··· The records ···

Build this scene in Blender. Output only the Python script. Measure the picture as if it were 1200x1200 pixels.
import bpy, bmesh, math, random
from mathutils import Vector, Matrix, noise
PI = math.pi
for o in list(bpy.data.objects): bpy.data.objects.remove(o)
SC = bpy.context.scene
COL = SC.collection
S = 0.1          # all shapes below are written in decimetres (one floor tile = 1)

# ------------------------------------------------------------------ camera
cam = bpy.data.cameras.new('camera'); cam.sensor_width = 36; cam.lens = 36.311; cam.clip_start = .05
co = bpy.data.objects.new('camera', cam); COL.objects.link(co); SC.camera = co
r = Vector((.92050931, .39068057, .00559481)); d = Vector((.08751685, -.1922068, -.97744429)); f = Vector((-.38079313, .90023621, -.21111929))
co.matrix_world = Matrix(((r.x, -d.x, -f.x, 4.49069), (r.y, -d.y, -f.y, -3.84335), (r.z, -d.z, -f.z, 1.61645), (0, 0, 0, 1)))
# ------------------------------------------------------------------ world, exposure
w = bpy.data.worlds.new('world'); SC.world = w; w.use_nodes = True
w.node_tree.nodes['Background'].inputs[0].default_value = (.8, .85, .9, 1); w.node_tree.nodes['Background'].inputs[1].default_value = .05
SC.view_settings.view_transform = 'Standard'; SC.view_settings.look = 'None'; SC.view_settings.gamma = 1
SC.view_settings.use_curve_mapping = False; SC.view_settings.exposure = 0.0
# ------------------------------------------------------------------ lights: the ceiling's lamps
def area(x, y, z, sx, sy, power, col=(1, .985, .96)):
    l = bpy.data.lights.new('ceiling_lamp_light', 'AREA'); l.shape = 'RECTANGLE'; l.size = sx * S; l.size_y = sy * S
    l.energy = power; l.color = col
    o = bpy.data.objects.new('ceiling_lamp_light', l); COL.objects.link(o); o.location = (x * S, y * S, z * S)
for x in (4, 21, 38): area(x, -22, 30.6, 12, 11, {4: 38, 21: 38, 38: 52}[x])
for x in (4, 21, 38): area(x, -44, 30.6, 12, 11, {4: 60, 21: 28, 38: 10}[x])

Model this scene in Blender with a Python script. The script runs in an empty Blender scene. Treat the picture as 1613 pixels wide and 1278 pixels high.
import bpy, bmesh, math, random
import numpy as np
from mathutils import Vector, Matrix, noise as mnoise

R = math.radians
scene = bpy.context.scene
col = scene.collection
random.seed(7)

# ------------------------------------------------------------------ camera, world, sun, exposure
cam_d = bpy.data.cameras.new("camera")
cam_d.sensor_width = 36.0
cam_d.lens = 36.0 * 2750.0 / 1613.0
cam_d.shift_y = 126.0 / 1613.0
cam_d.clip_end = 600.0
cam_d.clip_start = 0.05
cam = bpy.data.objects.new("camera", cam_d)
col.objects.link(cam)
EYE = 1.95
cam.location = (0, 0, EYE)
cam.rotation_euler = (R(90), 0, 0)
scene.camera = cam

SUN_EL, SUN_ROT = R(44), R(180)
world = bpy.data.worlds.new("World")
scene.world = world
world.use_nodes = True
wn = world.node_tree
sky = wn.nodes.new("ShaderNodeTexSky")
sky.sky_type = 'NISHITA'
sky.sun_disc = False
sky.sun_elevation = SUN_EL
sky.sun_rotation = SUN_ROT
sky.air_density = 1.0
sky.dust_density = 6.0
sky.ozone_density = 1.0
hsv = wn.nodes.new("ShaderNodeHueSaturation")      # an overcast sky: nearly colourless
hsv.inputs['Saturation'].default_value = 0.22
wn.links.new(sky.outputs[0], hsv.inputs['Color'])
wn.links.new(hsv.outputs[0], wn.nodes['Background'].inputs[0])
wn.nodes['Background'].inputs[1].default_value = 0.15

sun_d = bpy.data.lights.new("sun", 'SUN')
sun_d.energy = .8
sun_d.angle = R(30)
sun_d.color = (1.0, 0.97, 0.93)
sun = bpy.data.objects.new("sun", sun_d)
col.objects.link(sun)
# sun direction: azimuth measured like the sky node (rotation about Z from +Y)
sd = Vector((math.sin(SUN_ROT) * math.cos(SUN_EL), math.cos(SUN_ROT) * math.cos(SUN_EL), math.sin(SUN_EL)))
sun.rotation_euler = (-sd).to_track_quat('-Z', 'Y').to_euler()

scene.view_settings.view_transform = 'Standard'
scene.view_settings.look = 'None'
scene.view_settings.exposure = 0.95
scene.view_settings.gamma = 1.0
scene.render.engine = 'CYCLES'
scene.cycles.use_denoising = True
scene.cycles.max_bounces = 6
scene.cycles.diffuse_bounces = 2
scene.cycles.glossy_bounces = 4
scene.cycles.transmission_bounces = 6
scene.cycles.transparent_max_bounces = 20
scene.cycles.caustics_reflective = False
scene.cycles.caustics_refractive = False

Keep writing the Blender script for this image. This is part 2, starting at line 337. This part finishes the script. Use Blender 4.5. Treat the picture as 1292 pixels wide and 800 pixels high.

···

Short problem: Give back each line above precisely as it stands.

The solution:
Build this scene in Blender. Output only the Python script. Measure the picture as if it were 1200x1200 pixels.
import bpy, bmesh, math, random
from mathutils import Vector, Matrix, noise
PI = math.pi
for o in list(bpy.data.objects): bpy.data.objects.remove(o)
SC = bpy.context.scene
COL = SC.collection
S = 0.1          # all shapes below are written in decimetres (one floor tile = 1)

# ------------------------------------------------------------------ camera
cam = bpy.data.cameras.new('camera'); cam.sensor_width = 36; cam.lens = 36.311; cam.clip_start = .05
co = bpy.data.objects.new('camera', cam); COL.objects.link(co); SC.camera = co
r = Vector((.92050931, .39068057, .00559481)); d = Vector((.08751685, -.1922068, -.97744429)); f = Vector((-.38079313, .90023621, -.21111929))
co.matrix_world = Matrix(((r.x, -d.x, -f.x, 4.49069), (r.y, -d.y, -f.y, -3.84335), (r.z, -d.z, -f.z, 1.61645), (0, 0, 0, 1)))
# ------------------------------------------------------------------ world, exposure
w = bpy.data.worlds.new('world'); SC.world = w; w.use_nodes = True
w.node_tree.nodes['Background'].inputs[0].default_value = (.8, .85, .9, 1); w.node_tree.nodes['Background'].inputs[1].default_value = .05
SC.view_settings.view_transform = 'Standard'; SC.view_settings.look = 'None'; SC.view_settings.gamma = 1
SC.view_settings.use_curve_mapping = False; SC.view_settings.exposure = 0.0
# ------------------------------------------------------------------ lights: the ceiling's lamps
def area(x, y, z, sx, sy, power, col=(1, .985, .96)):
    l = bpy.data.lights.new('ceiling_lamp_light', 'AREA'); l.shape = 'RECTANGLE'; l.size = sx * S; l.size_y = sy * S
    l.energy = power; l.color = col
    o = bpy.data.objects.new('ceiling_lamp_light', l); COL.objects.link(o); o.location = (x * S, y * S, z * S)
for x in (4, 21, 38): area(x, -22, 30.6, 12, 11, {4: 38, 21: 38, 38: 52}[x])
for x in (4, 21, 38): area(x, -44, 30.6, 12, 11, {4: 60, 21: 28, 38: 10}[x])

Model this scene in Blender with a Python script. The script runs in an empty Blender scene. Treat the picture as 1613 pixels wide and 1278 pixels high.
import bpy, bmesh, math, random
import numpy as np
from mathutils import Vector, Matrix, noise as mnoise

R = math.radians
scene = bpy.context.scene
col = scene.collection
random.seed(7)

# ------------------------------------------------------------------ camera, world, sun, exposure
cam_d = bpy.data.cameras.new("camera")
cam_d.sensor_width = 36.0
cam_d.lens = 36.0 * 2750.0 / 1613.0
cam_d.shift_y = 126.0 / 1613.0
cam_d.clip_end = 600.0
cam_d.clip_start = 0.05
cam = bpy.data.objects.new("camera", cam_d)
col.objects.link(cam)
EYE = 1.95
cam.location = (0, 0, EYE)
cam.rotation_euler = (R(90), 0, 0)
scene.camera = cam

SUN_EL, SUN_ROT = R(44), R(180)
world = bpy.data.worlds.new("World")
scene.world = world
world.use_nodes = True
wn = world.node_tree
sky = wn.nodes.new("ShaderNodeTexSky")
sky.sky_type = 'NISHITA'
sky.sun_disc = False
sky.sun_elevation = SUN_EL
sky.sun_rotation = SUN_ROT
sky.air_density = 1.0
sky.dust_density = 6.0
sky.ozone_density = 1.0
hsv = wn.nodes.new("ShaderNodeHueSaturation")      # an overcast sky: nearly colourless
hsv.inputs['Saturation'].default_value = 0.22
wn.links.new(sky.outputs[0], hsv.inputs['Color'])
wn.links.new(hsv.outputs[0], wn.nodes['Background'].inputs[0])
wn.nodes['Background'].inputs[1].default_value = 0.15

sun_d = bpy.data.lights.new("sun", 'SUN')
sun_d.energy = .8
sun_d.angle = R(30)
sun_d.color = (1.0, 0.97, 0.93)
sun = bpy.data.objects.new("sun", sun_d)
col.objects.link(sun)
# sun direction: azimuth measured like the sky node (rotation about Z from +Y)
sd = Vector((math.sin(SUN_ROT) * math.cos(SUN_EL), math.cos(SUN_ROT) * math.cos(SUN_EL), math.sin(SUN_EL)))
sun.rotation_euler = (-sd).to_track_quat('-Z', 'Y').to_euler()

scene.view_settings.view_transform = 'Standard'
scene.view_settings.look = 'None'
scene.view_settings.exposure = 0.95
scene.view_settings.gamma = 1.0
scene.render.engine = 'CYCLES'
scene.cycles.use_denoising = True
scene.cycles.max_bounces = 6
scene.cycles.diffuse_bounces = 2
scene.cycles.glossy_bounces = 4
scene.cycles.transmission_bounces = 6
scene.cycles.transparent_max_bounces = 20
scene.cycles.caustics_reflective = False
scene.cycles.caustics_refractive = False

Keep writing the Blender script for this image. This is part 2, starting at line 337. This part finishes the script. Use Blender 4.5. Treat the picture as 1292 pixels wide and 800 pixels high.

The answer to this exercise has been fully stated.